Additionally, the record reveals that Belzberg’s hearing testimony is inconsistent with an earlier affidavit he filed in the litigation. In the affidavit, Belzberg stated that he is “merely a financial advisor of Winton, and . . . [has] no authority to act on behalf of or bind Winton.” But at the hearing, Belzberg admitted that he has the power to make investments for Winton. Likewise, his affidavit statement that he “had no involvement in Winton’s transfer of funds to Veras’[s] account at Jefferies or the purchase of Fording securities” is flatly contradicted by his hearing testimony that he directed that $5 million be transferred from Winton to the Jefferies account for purchase of the securities. Belzberg’s contradictory statements on these material issues cast doubt on his present claim that the loan came from Winton and not him, and warrant our rejection of his factual characterization of the money transfer.

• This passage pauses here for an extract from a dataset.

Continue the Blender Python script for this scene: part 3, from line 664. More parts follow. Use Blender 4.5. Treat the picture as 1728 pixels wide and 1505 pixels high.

Contrary to Belzberg’s argument, the benefit to him flowed directly from the customer agreement. The profits Belzberg diverted to Lindbergh were generated in the Fording trade that Belzberg orchestrated using Verus’s account at Jefferies. As the motion court recognized when it ordered Winton to arbitrate, absent the Veras-Jefferies customer agreement, Belzberg would not have been able to place the trade with Jefferies. And, as Lindbergh testified, she will repay the money directly to Belzberg, which means that Belzberg will ultimately receive the profits from the trade. Because Belzberg knowingly exploited and directly benefitted from the Veras-Jefferies customer agreement, he should be estopped from avoiding the agreement’s obligation to arbitrate (see Matter of SSL Intl., 44 AD3d at 430 [nonsignatories to a license agreement were estopped from seeking to avoid an arbitration provision since they marketed products that utilized technology covered by the license agreement]). Concur — Mazzarelli, J.E, Friedman, Richter and AbdusSalaam, JJ.